AIM OF THE EXERCISE: Output the material below in full, exactly as it is.
------------------------------------------------------------------------
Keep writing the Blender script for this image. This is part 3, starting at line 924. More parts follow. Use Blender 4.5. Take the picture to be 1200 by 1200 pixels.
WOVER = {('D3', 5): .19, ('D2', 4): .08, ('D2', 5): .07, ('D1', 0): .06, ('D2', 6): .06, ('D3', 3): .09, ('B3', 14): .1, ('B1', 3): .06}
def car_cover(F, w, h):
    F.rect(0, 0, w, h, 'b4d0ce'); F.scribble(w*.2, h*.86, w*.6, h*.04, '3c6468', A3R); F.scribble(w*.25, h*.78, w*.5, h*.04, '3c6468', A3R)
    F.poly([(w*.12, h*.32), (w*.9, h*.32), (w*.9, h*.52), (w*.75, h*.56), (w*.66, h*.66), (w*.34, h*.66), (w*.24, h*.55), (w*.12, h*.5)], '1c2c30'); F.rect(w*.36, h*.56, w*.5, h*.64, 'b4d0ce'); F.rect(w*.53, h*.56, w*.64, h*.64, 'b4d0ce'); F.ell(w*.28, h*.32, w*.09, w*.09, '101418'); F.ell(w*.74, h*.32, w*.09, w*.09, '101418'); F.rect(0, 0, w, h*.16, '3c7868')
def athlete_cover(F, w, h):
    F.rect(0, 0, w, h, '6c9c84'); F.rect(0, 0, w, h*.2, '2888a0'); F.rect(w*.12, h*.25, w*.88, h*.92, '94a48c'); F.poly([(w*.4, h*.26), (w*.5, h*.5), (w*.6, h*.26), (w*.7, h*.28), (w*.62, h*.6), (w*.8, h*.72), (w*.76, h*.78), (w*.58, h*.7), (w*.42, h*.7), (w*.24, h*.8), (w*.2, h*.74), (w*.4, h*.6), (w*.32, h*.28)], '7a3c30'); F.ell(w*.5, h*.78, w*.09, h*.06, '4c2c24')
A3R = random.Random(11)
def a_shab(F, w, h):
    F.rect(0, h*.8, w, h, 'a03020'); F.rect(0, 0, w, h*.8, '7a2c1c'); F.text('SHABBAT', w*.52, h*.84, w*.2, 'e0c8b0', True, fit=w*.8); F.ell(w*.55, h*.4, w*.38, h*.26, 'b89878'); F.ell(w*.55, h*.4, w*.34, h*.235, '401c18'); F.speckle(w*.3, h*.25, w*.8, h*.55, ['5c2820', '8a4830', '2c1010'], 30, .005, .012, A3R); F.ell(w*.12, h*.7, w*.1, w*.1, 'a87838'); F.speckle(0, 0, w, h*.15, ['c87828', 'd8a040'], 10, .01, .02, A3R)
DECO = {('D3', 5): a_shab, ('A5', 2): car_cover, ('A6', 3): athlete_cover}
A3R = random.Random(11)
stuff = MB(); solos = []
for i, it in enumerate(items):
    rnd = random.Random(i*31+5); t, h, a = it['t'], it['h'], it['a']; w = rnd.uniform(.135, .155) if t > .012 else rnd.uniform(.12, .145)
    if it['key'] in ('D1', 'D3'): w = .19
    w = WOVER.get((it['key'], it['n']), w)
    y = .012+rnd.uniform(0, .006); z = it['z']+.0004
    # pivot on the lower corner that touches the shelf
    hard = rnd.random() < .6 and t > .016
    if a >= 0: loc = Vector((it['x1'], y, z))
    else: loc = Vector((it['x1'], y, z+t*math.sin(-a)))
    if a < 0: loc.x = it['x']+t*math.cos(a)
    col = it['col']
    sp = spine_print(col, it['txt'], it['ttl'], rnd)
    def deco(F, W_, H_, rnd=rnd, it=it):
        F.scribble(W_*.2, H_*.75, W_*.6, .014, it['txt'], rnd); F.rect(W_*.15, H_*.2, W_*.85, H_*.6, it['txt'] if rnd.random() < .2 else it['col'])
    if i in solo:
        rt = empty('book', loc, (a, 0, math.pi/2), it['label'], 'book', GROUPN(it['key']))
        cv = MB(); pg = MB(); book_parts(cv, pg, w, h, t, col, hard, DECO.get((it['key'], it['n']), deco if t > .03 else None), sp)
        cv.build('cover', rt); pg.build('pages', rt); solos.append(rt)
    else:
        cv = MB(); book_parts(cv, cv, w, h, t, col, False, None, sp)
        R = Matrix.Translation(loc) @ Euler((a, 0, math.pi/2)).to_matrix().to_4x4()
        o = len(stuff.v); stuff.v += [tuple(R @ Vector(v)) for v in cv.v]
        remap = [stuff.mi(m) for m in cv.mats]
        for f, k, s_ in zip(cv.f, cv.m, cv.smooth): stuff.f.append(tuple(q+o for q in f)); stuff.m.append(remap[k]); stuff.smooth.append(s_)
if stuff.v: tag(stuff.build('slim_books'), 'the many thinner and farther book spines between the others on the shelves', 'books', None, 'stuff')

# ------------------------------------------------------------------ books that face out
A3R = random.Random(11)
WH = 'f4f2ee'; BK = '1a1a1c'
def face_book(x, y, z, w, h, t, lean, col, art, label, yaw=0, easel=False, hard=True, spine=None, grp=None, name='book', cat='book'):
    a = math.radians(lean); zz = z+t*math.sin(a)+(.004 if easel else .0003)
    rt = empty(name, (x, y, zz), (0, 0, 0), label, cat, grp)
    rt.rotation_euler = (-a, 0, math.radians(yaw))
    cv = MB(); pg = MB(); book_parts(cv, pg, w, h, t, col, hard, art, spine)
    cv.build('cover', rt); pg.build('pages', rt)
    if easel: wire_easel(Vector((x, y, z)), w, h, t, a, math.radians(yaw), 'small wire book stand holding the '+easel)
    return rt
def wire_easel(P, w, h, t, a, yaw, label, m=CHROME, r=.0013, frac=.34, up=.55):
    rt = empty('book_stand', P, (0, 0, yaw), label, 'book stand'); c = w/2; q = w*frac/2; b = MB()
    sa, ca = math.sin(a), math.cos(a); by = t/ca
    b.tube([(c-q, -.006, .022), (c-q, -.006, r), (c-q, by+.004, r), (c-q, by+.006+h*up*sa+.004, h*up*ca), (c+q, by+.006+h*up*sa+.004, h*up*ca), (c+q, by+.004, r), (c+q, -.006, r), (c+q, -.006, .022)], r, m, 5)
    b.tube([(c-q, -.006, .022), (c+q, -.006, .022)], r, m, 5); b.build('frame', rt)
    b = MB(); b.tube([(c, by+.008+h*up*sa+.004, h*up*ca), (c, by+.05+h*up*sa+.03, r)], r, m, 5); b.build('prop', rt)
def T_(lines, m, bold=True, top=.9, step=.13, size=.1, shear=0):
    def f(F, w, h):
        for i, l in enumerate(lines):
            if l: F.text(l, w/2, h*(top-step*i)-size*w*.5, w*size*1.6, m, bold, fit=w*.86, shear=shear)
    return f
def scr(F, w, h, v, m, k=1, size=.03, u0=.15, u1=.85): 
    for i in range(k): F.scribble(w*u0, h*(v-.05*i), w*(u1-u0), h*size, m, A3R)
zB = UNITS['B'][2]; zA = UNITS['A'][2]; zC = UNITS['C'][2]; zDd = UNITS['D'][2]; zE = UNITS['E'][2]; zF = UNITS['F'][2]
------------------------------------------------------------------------
FULL RESPONSE:
Keep writing the Blender script for this image. This is part 3, starting at line 924. More parts follow. Use Blender 4.5. Take the picture to be 1200 by 1200 pixels.
WOVER = {('D3', 5): .19, ('D2', 4): .08, ('D2', 5): .07, ('D1', 0): .06, ('D2', 6): .06, ('D3', 3): .09, ('B3', 14): .1, ('B1', 3): .06}
def car_cover(F, w, h):
    F.rect(0, 0, w, h, 'b4d0ce'); F.scribble(w*.2, h*.86, w*.6, h*.04, '3c6468', A3R); F.scribble(w*.25, h*.78, w*.5, h*.04, '3c6468', A3R)
    F.poly([(w*.12, h*.32), (w*.9, h*.32), (w*.9, h*.52), (w*.75, h*.56), (w*.66, h*.66), (w*.34, h*.66), (w*.24, h*.55), (w*.12, h*.5)], '1c2c30'); F.rect(w*.36, h*.56, w*.5, h*.64, 'b4d0ce'); F.rect(w*.53, h*.56, w*.64, h*.64, 'b4d0ce'); F.ell(w*.28, h*.32, w*.09, w*.09, '101418'); F.ell(w*.74, h*.32, w*.09, w*.09, '101418'); F.rect(0, 0, w, h*.16, '3c7868')
def athlete_cover(F, w, h):
    F.rect(0, 0, w, h, '6c9c84'); F.rect(0, 0, w, h*.2, '2888a0'); F.rect(w*.12, h*.25, w*.88, h*.92, '94a48c'); F.poly([(w*.4, h*.26), (w*.5, h*.5), (w*.6, h*.26), (w*.7, h*.28), (w*.62, h*.6), (w*.8, h*.72), (w*.76, h*.78), (w*.58, h*.7), (w*.42, h*.7), (w*.24, h*.8), (w*.2, h*.74), (w*.4, h*.6), (w*.32, h*.28)], '7a3c30'); F.ell(w*.5, h*.78, w*.09, h*.06, '4c2c24')
A3R = random.Random(11)
def a_shab(F, w, h):
    F.rect(0, h*.8, w, h, 'a03020'); F.rect(0, 0, w, h*.8, '7a2c1c'); F.text('SHABBAT', w*.52, h*.84, w*.2, 'e0c8b0', True, fit=w*.8); F.ell(w*.55, h*.4, w*.38, h*.26, 'b89878'); F.ell(w*.55, h*.4, w*.34, h*.235, '401c18'); F.speckle(w*.3, h*.25, w*.8, h*.55, ['5c2820', '8a4830', '2c1010'], 30, .005, .012, A3R); F.ell(w*.12, h*.7, w*.1, w*.1, 'a87838'); F.speckle(0, 0, w, h*.15, ['c87828', 'd8a040'], 10, .01, .02, A3R)
DECO = {('D3', 5): a_shab, ('A5', 2): car_cover, ('A6', 3): athlete_cover}
A3R = random.Random(11)
stuff = MB(); solos = []
for i, it in enumerate(items):
    rnd = random.Random(i*31+5); t, h, a = it['t'], it['h'], it['a']; w = rnd.uniform(.135, .155) if t > .012 else rnd.uniform(.12, .145)
    if it['key'] in ('D1', 'D3'): w = .19
    w = WOVER.get((it['key'], it['n']), w)
    y = .012+rnd.uniform(0, .006); z = it['z']+.0004
    # pivot on the lower corner that touches the shelf
    hard = rnd.random() < .6 and t > .016
    if a >= 0: loc = Vector((it['x1'], y, z))
    else: loc = Vector((it['x1'], y, z+t*math.sin(-a)))
    if a < 0: loc.x = it['x']+t*math.cos(a)
    col = it['col']
    sp = spine_print(col, it['txt'], it['ttl'], rnd)
    def deco(F, W_, H_, rnd=rnd, it=it):
        F.scribble(W_*.2, H_*.75, W_*.6, .014, it['txt'], rnd); F.rect(W_*.15, H_*.2, W_*.85, H_*.6, it['txt'] if rnd.random() < .2 else it['col'])
    if i in solo:
        rt = empty('book', loc, (a, 0, math.pi/2), it['label'], 'book', GROUPN(it['key']))
        cv = MB(); pg = MB(); book_parts(cv, pg, w, h, t, col, hard, DECO.get((it['key'], it['n']), deco if t > .03 else None), sp)
        cv.build('cover', rt); pg.build('pages', rt); solos.append(rt)
    else:
        cv = MB(); book_parts(cv, cv, w, h, t, col, False, None, sp)
        R = Matrix.Translation(loc) @ Euler((a, 0, math.pi/2)).to_matrix().to_4x4()
        o = len(stuff.v); stuff.v += [tuple(R @ Vector(v)) for v in cv.v]
        remap = [stuff.mi(m) for m in cv.mats]
        for f, k, s_ in zip(cv.f, cv.m, cv.smooth): stuff.f.append(tuple(q+o for q in f)); stuff.m.append(remap[k]); stuff.smooth.append(s_)
if stuff.v: tag(stuff.build('slim_books'), 'the many thinner and farther book spines between the others on the shelves', 'books', None, 'stuff')

# ------------------------------------------------------------------ books that face out
A3R = random.Random(11)
WH = 'f4f2ee'; BK = '1a1a1c'
def face_book(x, y, z, w, h, t, lean, col, art, label, yaw=0, easel=False, hard=True, spine=None, grp=None, name='book', cat='book'):
    a = math.radians(lean); zz = z+t*math.sin(a)+(.004 if easel else .0003)
    rt = empty(name, (x, y, zz), (0, 0, 0), label, cat, grp)
    rt.rotation_euler = (-a, 0, math.radians(yaw))
    cv = MB(); pg = MB(); book_parts(cv, pg, w, h, t, col, hard, art, spine)
    cv.build('cover', rt); pg.build('pages', rt)
    if easel: wire_easel(Vector((x, y, z)), w, h, t, a, math.radians(yaw), 'small wire book stand holding the '+easel)
    return rt
def wire_easel(P, w, h, t, a, yaw, label, m=CHROME, r=.0013, frac=.34, up=.55):
    rt = empty('book_stand', P, (0, 0, yaw), label, 'book stand'); c = w/2; q = w*frac/2; b = MB()
    sa, ca = math.sin(a), math.cos(a); by = t/ca
    b.tube([(c-q, -.006, .022), (c-q, -.006, r), (c-q, by+.004, r), (c-q, by+.006+h*up*sa+.004, h*up*ca), (c+q, by+.006+h*up*sa+.004, h*up*ca), (c+q, by+.004, r), (c+q, -.006, r), (c+q, -.006, .022)], r, m, 5)
    b.tube([(c-q, -.006, .022), (c+q, -.006, .022)], r, m, 5); b.build('frame', rt)
    b = MB(); b.tube([(c, by+.008+h*up*sa+.004, h*up*ca), (c, by+.05+h*up*sa+.03, r)], r, m, 5); b.build('prop', rt)
def T_(lines, m, bold=True, top=.9, step=.13, size=.1, shear=0):
    def f(F, w, h):
        for i, l in enumerate(lines):
            if l: F.text(l, w/2, h*(top-step*i)-size*w*.5, w*size*1.6, m, bold, fit=w*.86, shear=shear)
    return f
def scr(F, w, h, v, m, k=1, size=.03, u0=.15, u1=.85): 
    for i in range(k): F.scribble(w*u0, h*(v-.05*i), w*(u1-u0), h*size, m, A3R)
zB = UNITS['B'][2]; zA = UNITS['A'][2]; zC = UNITS['C'][2]; zDd = UNITS['D'][2]; zE = UNITS['E'][2]; zF = UNITS['F'][2]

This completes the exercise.